University of Missouri-Columbia Launches Effort to Recruit Male Teachers
COLUMBIA, Mo.
After nearly a decade as an elementary school teacher, Steven Cook is a natural. Off-key renditions of “Head, Shoulders, Knees and Toes” to start the day? No problem. Reading circles and mystery meat-fueled lunch breaks? Piece of cake.
His 20 first-graders at West Boulevard Elementary School know that Mr. Cook is something special. He’s also a rarity — the only male teacher in a building dominated by female authority figures.
Researchers have linked the shortage of male elementary school teachers — only 9 percent nationally, according to the National Education Association — to several negative effects, from lower test scores among young boys to the absence of male role models in areas other than sports and entertainment.

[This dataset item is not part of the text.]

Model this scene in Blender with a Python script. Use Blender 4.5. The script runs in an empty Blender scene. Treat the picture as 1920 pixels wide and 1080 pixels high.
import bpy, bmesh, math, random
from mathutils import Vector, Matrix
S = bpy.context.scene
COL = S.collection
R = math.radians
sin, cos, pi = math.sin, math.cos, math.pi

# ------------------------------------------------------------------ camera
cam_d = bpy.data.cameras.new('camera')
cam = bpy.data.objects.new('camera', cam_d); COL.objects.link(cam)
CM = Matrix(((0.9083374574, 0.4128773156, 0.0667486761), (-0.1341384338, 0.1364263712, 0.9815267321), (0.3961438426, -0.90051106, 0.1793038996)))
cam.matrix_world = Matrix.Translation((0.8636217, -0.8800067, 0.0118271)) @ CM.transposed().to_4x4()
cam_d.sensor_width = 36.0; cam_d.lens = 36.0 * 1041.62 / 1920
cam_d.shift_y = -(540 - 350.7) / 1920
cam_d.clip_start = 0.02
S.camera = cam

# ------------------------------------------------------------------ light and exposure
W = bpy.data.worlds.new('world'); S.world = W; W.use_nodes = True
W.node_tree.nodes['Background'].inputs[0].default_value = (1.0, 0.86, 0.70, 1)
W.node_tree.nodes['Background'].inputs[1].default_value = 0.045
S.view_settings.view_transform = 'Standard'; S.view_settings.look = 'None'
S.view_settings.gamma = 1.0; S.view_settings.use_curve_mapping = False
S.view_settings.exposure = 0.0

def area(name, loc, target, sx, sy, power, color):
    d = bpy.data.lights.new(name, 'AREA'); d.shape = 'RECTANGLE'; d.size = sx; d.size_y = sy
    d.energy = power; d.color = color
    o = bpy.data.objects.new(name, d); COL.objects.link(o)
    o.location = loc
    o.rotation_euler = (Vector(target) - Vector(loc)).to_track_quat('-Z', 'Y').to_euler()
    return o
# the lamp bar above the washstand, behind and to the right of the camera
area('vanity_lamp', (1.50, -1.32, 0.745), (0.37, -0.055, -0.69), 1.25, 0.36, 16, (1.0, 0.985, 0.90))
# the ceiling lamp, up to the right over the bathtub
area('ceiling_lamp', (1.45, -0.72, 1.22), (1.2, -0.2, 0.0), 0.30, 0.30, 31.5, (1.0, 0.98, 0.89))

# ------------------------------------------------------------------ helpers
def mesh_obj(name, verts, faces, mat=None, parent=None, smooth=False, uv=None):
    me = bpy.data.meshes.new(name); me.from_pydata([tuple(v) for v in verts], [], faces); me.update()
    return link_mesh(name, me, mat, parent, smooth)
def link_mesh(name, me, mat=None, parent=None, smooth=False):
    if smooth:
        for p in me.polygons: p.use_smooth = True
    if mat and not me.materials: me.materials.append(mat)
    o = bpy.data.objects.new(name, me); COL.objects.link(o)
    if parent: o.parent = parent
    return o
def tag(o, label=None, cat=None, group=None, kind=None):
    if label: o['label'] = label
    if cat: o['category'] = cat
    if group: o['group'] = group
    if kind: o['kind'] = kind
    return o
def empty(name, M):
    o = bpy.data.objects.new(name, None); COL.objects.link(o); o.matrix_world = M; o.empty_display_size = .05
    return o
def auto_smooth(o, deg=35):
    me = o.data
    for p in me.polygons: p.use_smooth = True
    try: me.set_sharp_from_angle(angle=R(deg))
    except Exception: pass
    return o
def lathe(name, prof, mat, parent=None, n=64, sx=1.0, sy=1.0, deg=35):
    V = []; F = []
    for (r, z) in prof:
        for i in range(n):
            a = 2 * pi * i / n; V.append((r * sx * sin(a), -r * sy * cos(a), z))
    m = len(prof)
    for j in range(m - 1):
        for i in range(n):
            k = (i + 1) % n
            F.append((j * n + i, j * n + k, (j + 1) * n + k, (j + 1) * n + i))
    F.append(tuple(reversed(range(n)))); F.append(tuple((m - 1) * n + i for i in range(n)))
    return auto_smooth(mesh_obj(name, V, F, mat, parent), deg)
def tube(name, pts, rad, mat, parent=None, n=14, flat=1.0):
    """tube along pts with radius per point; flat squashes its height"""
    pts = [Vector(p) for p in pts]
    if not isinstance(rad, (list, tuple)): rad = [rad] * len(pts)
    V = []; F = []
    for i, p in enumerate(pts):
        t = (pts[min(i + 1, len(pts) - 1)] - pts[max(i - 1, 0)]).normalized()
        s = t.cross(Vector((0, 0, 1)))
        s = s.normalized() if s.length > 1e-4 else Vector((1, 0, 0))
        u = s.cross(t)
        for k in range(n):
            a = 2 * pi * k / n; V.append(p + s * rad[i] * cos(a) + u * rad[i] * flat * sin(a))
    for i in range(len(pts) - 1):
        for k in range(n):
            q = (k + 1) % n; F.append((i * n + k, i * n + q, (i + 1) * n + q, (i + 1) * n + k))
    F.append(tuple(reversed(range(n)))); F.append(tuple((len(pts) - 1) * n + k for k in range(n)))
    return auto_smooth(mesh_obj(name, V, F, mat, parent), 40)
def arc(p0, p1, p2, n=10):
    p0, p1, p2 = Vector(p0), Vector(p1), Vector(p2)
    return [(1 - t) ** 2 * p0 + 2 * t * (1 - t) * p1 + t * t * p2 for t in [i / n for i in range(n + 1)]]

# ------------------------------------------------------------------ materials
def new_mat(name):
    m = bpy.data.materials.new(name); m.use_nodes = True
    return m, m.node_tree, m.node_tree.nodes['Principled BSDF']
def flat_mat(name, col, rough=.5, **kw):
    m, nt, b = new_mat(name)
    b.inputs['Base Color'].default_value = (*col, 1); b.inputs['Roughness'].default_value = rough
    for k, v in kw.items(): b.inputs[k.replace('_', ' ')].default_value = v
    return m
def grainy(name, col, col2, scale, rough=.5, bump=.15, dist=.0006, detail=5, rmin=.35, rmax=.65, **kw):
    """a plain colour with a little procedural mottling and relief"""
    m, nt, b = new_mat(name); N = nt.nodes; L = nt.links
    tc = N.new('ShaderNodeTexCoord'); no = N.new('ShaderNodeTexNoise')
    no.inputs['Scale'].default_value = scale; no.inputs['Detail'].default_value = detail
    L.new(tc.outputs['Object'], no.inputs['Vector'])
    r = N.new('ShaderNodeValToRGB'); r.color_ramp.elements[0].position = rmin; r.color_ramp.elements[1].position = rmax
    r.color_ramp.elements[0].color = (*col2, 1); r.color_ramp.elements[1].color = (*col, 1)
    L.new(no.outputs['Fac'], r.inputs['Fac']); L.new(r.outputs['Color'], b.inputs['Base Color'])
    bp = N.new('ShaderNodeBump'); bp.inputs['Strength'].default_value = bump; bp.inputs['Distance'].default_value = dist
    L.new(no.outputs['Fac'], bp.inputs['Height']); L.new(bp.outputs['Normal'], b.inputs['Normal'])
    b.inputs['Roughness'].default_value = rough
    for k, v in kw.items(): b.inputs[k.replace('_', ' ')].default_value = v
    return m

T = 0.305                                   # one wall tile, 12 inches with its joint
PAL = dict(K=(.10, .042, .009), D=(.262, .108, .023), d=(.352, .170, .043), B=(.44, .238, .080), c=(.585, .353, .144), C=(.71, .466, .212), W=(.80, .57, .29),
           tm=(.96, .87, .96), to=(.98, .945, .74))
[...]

The recurring problem has prompted University of Missouri-Columbia education professor Dr. Roy F. Fox to create Men for Excellence in Elementary Teaching, a program he hopes will combine financial incentives with a mentoring network to steer more male teachers to the younger grades.
“I would be sitting at graduation ceremonies and our elementary school teachers would walk by receiving diplomas, one at a time, and I would say, ‘Where are the men?’” says Fox, chairman of the College of Education’s Department of Learning, Teaching and Curriculum.
“A lot of people recognize it as a problem,” he adds. “But there’s almost complete inertia about it.”